James Cameron Blasts Netflix, Says Oscars Mean Nothing Without Theatrical Releases
James Cameron takes aim at Netflix, saying the streamer’s model sidelines the theatrical experience and drains the magic from the big screen.
James Cameron has thoughts. And yes, they involve movie theaters. On a new podcast appearance, the Titanic and Avatar director took a pretty sharp swing at Netflix and its awards strategy, and he did not mince words.
Where this started
Cameron dropped by The Ringer's podcast The Town with Matthew Belloni and, right out of the gate, called the idea of Netflix potentially buying Warner Bros. a 'disaster.' From there, he zeroed in on how the streamer handles theatrical releases for awards season.
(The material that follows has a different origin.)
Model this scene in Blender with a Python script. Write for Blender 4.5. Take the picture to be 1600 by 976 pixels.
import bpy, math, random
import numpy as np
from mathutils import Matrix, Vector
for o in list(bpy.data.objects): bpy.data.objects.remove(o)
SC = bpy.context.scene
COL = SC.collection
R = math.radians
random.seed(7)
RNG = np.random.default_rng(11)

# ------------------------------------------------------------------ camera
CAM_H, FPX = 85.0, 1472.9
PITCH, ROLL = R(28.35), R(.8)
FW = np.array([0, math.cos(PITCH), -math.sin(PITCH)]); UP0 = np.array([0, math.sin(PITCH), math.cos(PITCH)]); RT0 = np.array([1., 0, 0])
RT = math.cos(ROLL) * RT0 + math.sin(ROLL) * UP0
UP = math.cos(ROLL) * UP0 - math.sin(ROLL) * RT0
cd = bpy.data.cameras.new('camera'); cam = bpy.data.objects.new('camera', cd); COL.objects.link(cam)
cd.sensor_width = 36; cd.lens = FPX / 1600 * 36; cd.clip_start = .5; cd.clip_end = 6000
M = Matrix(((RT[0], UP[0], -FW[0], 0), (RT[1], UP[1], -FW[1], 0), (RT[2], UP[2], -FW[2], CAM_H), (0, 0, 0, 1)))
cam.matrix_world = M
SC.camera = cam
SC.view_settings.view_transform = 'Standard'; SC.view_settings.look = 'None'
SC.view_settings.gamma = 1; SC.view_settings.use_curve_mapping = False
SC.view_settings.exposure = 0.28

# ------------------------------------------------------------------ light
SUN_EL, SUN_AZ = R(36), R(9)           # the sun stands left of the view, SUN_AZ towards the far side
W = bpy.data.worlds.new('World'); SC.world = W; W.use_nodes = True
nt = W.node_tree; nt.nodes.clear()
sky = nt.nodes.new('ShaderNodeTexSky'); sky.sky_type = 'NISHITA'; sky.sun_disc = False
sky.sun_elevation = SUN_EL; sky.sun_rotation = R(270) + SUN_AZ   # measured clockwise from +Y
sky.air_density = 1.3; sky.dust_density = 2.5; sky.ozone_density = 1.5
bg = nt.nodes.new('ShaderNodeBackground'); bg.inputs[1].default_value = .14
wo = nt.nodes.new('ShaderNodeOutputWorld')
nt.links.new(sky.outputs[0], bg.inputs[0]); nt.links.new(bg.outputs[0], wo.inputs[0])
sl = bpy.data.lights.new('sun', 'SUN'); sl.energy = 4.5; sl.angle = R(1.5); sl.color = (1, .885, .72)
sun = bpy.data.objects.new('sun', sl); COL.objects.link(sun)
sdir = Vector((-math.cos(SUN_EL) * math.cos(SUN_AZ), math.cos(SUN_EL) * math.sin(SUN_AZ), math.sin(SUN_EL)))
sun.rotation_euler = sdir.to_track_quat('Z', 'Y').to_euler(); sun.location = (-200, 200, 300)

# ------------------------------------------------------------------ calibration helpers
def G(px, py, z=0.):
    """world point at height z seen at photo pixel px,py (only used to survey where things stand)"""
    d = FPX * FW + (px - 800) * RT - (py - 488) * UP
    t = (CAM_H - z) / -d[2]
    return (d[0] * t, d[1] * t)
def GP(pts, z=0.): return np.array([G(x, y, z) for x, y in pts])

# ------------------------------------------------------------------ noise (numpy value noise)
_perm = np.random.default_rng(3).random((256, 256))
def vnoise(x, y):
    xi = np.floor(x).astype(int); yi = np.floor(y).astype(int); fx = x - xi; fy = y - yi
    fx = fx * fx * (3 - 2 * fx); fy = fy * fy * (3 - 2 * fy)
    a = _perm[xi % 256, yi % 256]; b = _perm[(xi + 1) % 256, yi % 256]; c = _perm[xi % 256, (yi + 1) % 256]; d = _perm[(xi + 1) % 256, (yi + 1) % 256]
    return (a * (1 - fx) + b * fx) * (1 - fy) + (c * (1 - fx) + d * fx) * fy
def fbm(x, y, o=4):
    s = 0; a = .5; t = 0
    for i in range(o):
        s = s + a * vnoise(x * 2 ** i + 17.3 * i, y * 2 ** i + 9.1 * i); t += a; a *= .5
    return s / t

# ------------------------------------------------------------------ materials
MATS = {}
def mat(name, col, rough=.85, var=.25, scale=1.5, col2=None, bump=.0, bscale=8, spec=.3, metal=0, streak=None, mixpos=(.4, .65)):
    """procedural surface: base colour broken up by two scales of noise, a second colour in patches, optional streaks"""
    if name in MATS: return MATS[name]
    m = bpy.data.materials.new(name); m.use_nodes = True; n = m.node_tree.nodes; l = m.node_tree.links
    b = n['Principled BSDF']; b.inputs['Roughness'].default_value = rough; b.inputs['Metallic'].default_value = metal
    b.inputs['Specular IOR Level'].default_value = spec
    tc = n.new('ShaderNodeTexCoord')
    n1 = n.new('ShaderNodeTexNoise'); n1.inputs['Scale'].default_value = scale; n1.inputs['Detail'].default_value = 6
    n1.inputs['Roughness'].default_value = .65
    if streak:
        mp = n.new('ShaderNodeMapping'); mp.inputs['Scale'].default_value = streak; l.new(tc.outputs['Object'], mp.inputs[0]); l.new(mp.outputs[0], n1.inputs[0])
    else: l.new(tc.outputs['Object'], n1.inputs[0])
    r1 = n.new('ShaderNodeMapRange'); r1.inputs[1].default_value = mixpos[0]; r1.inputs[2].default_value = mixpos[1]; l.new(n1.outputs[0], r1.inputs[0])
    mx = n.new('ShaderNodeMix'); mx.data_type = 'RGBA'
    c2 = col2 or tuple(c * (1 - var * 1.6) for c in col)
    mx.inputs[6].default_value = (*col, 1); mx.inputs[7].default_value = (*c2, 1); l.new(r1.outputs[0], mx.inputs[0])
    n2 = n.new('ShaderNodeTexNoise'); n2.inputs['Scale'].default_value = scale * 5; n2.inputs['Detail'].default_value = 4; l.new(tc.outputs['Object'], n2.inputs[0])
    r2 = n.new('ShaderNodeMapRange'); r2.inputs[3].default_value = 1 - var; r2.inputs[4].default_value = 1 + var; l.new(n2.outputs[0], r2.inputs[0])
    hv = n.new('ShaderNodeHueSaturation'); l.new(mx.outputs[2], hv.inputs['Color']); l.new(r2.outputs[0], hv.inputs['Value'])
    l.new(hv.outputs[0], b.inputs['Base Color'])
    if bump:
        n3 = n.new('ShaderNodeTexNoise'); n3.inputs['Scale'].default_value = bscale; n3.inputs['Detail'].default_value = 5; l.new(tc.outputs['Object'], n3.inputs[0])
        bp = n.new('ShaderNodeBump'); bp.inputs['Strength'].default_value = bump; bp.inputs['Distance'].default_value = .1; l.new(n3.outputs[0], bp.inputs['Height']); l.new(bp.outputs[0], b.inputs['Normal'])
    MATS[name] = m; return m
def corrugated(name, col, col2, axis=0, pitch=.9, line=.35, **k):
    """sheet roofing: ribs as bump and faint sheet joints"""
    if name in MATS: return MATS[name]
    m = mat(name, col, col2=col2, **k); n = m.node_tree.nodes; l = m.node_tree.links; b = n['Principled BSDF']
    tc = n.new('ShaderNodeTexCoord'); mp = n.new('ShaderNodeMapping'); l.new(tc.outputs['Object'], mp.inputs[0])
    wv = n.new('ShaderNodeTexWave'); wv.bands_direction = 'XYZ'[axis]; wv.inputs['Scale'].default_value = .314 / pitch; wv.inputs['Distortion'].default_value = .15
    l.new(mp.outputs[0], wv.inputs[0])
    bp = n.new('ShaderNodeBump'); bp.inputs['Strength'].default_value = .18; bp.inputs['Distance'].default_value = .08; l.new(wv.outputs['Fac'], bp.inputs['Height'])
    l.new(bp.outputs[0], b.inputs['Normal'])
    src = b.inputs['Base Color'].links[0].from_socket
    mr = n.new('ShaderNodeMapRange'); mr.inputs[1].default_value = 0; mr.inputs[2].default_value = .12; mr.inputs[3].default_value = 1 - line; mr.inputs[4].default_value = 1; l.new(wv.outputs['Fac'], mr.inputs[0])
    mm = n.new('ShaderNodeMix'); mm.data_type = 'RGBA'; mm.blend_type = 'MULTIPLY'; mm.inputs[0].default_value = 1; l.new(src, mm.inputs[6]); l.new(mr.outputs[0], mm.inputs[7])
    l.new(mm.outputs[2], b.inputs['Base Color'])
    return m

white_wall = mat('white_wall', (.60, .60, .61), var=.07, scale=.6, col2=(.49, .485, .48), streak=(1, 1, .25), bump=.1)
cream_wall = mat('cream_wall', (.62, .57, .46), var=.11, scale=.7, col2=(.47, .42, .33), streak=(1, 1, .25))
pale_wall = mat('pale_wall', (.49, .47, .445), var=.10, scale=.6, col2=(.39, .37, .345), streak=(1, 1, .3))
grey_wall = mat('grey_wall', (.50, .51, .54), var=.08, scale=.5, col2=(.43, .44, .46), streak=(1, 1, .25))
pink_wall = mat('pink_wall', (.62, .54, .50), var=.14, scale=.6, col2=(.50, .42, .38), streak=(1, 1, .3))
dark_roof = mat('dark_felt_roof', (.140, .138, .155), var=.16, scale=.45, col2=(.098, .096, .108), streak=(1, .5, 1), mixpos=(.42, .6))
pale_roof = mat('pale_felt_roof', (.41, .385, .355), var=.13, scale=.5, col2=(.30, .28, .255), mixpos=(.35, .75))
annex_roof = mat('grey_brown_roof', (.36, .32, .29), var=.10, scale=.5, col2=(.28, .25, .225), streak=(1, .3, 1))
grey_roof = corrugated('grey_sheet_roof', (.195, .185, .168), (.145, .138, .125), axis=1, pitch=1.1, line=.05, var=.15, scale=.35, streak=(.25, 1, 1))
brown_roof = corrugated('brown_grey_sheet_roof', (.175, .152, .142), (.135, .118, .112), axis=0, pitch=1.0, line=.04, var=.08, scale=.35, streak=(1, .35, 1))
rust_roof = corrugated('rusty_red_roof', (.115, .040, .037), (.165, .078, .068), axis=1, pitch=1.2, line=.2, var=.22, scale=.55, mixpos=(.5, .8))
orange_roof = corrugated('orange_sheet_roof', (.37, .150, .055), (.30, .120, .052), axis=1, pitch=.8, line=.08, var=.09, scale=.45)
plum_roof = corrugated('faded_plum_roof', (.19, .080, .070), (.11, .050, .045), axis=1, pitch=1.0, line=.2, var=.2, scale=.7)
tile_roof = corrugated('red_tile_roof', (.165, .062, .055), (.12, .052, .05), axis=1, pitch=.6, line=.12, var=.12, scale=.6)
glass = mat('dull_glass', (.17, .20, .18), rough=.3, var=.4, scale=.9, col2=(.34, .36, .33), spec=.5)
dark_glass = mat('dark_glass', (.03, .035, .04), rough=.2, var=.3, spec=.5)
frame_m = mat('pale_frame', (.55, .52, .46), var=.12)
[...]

'We will put the movie out for a week, we will put it out for 10 days; we will qualify for Academy Awards consideration. See, I think that is fundamentally rotten at the core. The Academy Awards, to me, mean nothing if they do not mean theatrical.'
What the rules actually say
Quick refresher: the Oscars do still require a theatrical run. The Academy has a lot of fine print, but the broad strokes are pretty straightforward:
- A film has to play in a commercial movie theater for at least seven days in a row, with at least three showings per day, all in the same theater.
- If your movie first premieres anywhere that is not a theatrical release — say, on a streaming platform — it is not eligible for Oscars in any category.
Netflix has long threaded that needle by giving its big contenders limited theatrical runs before they hit the service. Think The Irishman, and projects in that lane like Guillermo del Toro's Frankenstein — the strategy is to check the eligibility boxes without committing to a wide, lengthy theatrical rollout.
Cameron vs. the minimum
Cameron is not a fan of that approach — especially when he sees it as Netflix CEO Ted Sarandos doing the bare minimum to qualify. His fix is pretty blunt: make streamers put some real skin in the game.
In his words, they should only compete if the movie gets a meaningful theatrical push: 2,000 theaters for a month. That is a far cry from a one-week token engagement in a handful of cities.
Where his own movies land
None of this will be a problem for Cameron's next one. Avatar: Fire and Ash — the third trip to Pandora, introducing the Ash People — is built for the big screen and will not be hiding in limited release. The first two Avatar films each cleared $2 billion worldwide, so odds are this threequel is going to be one of 2025's heavy hitters when it opens on December 19.